In 1997 when the two split, court filings revealed his ex’s recounting of the day.

“I took the phone to call the police and he grabbed the phone away from me throwing it across the room, and breaking it as he screamed that I was a ‘crazy f—–g c—t,” she detailed.

The case was dismissed after prosecutors say they could not find Bannon’s wife due to what she says was Bannon’s attorneys instructing her to leave town to avoid testifying against him or face the likelihood of them finding a way to make her seem culpable.

Nearly a decade after the couple split, Bannon’s ex-wife also revealed in court documents that he refused to allow his children to allow their Los Angeles-area school because the high population of Jewish students. “He didn’t want the girls going to school with Jews,” she said.
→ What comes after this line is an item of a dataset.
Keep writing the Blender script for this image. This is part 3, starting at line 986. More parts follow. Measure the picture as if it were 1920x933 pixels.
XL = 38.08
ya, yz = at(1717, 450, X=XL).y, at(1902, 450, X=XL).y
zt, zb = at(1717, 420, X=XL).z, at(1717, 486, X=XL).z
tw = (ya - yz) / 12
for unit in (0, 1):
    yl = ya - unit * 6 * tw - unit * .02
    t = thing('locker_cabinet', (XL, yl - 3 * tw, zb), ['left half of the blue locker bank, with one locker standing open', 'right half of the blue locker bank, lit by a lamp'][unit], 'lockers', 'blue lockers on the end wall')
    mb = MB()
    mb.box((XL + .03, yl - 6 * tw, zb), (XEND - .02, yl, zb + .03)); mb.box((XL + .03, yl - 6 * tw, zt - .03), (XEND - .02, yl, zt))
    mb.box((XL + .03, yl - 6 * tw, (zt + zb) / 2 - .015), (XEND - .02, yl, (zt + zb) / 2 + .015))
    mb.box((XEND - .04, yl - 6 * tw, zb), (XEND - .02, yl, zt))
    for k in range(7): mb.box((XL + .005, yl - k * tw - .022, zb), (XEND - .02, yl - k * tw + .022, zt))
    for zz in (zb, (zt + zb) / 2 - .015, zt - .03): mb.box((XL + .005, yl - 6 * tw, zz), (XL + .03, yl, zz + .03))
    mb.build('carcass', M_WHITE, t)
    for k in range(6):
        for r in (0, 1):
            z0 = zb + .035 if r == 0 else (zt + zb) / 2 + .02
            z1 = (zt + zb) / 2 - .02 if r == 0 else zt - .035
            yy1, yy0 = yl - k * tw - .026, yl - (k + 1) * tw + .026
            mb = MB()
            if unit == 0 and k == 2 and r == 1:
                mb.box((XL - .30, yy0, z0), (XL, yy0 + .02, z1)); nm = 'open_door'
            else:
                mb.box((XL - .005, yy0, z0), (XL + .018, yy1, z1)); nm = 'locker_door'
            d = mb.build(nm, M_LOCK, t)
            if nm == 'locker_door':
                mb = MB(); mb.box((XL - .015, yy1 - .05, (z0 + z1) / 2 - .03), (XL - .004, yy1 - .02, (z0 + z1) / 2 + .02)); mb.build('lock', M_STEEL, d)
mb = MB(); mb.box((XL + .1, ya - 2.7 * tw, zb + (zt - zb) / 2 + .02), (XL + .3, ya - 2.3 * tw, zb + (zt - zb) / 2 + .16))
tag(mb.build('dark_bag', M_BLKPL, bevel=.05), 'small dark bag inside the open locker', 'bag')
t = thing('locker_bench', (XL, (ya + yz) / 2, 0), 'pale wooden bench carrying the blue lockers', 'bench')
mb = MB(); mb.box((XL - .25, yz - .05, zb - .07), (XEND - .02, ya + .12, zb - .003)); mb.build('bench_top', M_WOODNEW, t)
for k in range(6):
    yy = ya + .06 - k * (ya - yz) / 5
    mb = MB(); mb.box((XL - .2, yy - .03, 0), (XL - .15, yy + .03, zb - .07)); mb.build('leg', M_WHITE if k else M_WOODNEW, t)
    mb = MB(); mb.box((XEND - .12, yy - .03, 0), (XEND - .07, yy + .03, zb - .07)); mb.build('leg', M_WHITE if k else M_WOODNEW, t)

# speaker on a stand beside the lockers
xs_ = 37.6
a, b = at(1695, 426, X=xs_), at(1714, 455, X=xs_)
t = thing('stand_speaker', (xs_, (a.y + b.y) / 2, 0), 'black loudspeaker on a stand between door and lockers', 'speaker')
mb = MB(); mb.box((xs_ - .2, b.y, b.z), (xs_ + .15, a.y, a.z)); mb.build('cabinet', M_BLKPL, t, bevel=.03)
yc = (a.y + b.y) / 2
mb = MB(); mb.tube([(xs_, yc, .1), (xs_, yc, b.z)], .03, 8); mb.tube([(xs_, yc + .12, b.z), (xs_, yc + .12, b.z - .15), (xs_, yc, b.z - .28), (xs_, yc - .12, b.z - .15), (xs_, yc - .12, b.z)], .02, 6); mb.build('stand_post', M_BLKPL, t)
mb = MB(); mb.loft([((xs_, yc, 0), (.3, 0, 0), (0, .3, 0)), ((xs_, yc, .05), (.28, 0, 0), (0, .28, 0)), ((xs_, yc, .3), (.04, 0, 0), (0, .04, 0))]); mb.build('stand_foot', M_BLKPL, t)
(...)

Alexandra Preate, Bannon’s personal spokesperson denounced the claims of anti-Semitism, saying that Stephen Bannon “proudly sent” his daughters to Archer for their middle and high school educations.

“It just undermines any effort they are pursuing to try and soften [Donald Trump] up when he surrounds himself with people like that,” said Katie Packer, a Republican strategist who  opposes Trump.

According to Packer, who served as deputy campaign manager for Republican nominee Mitt Romney in 2012, Stephen Bannon would have never made it past their hiring process with the system that the Romney campaign had in place.

With voting scheduled to take place in nearly 11 weeks, Donald Trump’s team faces yet another distraction along the campaign trail, veering off the road in which the GOP would prefer to see Trump–the one where the spotlight is focused on his plans for office rather than his latest misstep.